More precisely, we take

Definition
A symmetry/gauge group \mathcal{G} is a subgroup of \mathrm{Diff}(\mathcal{C}), with the property that for any g\in\mathcal{G}, there exists a g'\in \mathrm{Diff}(X) with p\circ g = g' \circ p.

It is important we are looking at the diffeomorphism group for \mathcal{C}, not J^r\mathcal{C}. In general diffeomorphisms of J^r\mathcal{C} will not preserve holonomy for sections of the form j^r\phi, a condition that is essential for solving PDEs. The condition that the symmetry operation “commutes with projections” is to ensure that g:\Gamma\mathcal{C}\to\Gamma\mathcal{C}, which in particular guarantees that g extends to a diffeomorphism of J^rC with itself that commutes with projections.

From this point of view, a (system of) partial differential equation(s) R^r is said to be \mathcal{G}-invariant if for every g\in\mathcal{G}, we have g(R^r) \subset R^r.

We give two examples showing that this description agrees with the classical notions.

Gauge theory. In classical gauged theories, the configuration space \mathcal{C} is a fibre bundle with structure group G which acts on the fibres. A section of G\times X \to X induces a diffeomorphism of \mathcal{C} by fibre-wise action. In fact, the gauge symmetry is a fibre bundle morphism (fixes the base points).

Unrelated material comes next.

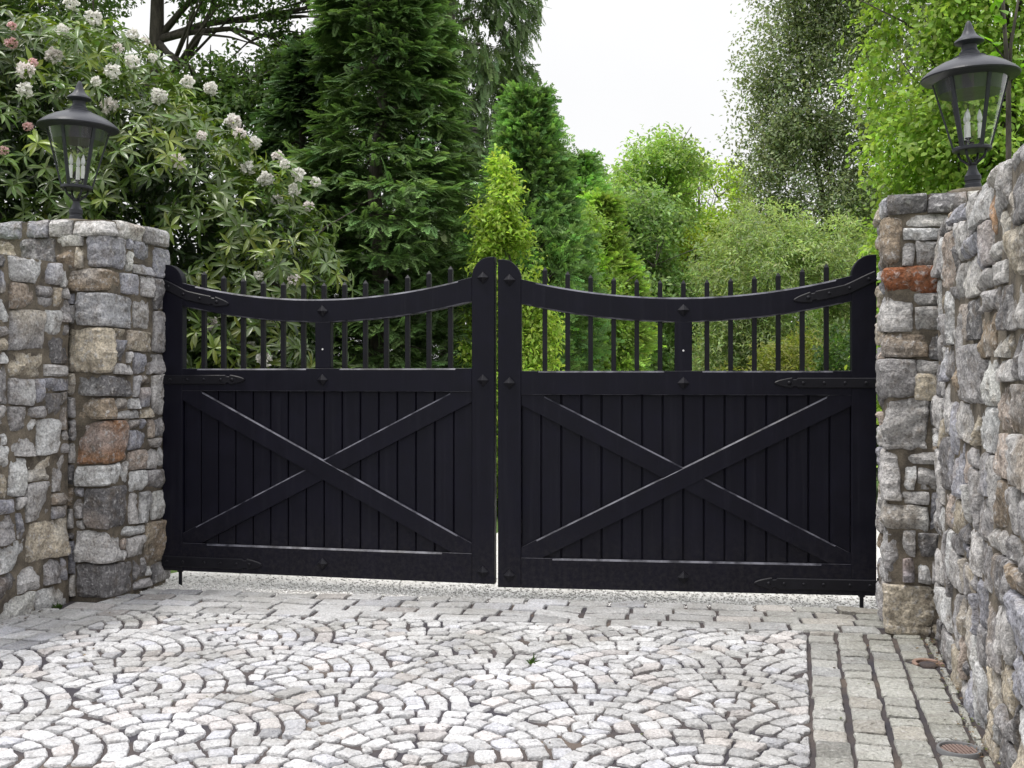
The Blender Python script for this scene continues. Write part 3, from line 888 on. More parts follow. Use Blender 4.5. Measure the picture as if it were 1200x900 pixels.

General relativity. In general relativity, the configuration space is the space of Lorentzian metrics. So the background manifold is the space-time X. And the configuration space is the open submanifold of S^2T^*X given by non-degenerate symmetric bilinear forms with signature (-+++). A diffeomorphism \Psi:X\to X induces T^*\Psi = (\Psi^{-1})^*: T^*X \to T^*X and hence a configuration space diffeomorphism that commutes with projection. It is in this sense that Einstein’s equations are diffeomorphism invariant.

Notice of course, this formulation does not contain the “physical” distinction between global and local gauge transformations. For example, for a linear PDE (so \mathcal{C} is a vector bundle and R^r is closed under linear operations), the trivial “global scaling” of a solution is considered in this frame work a gauge symmetry, though it is generally ignored in physics.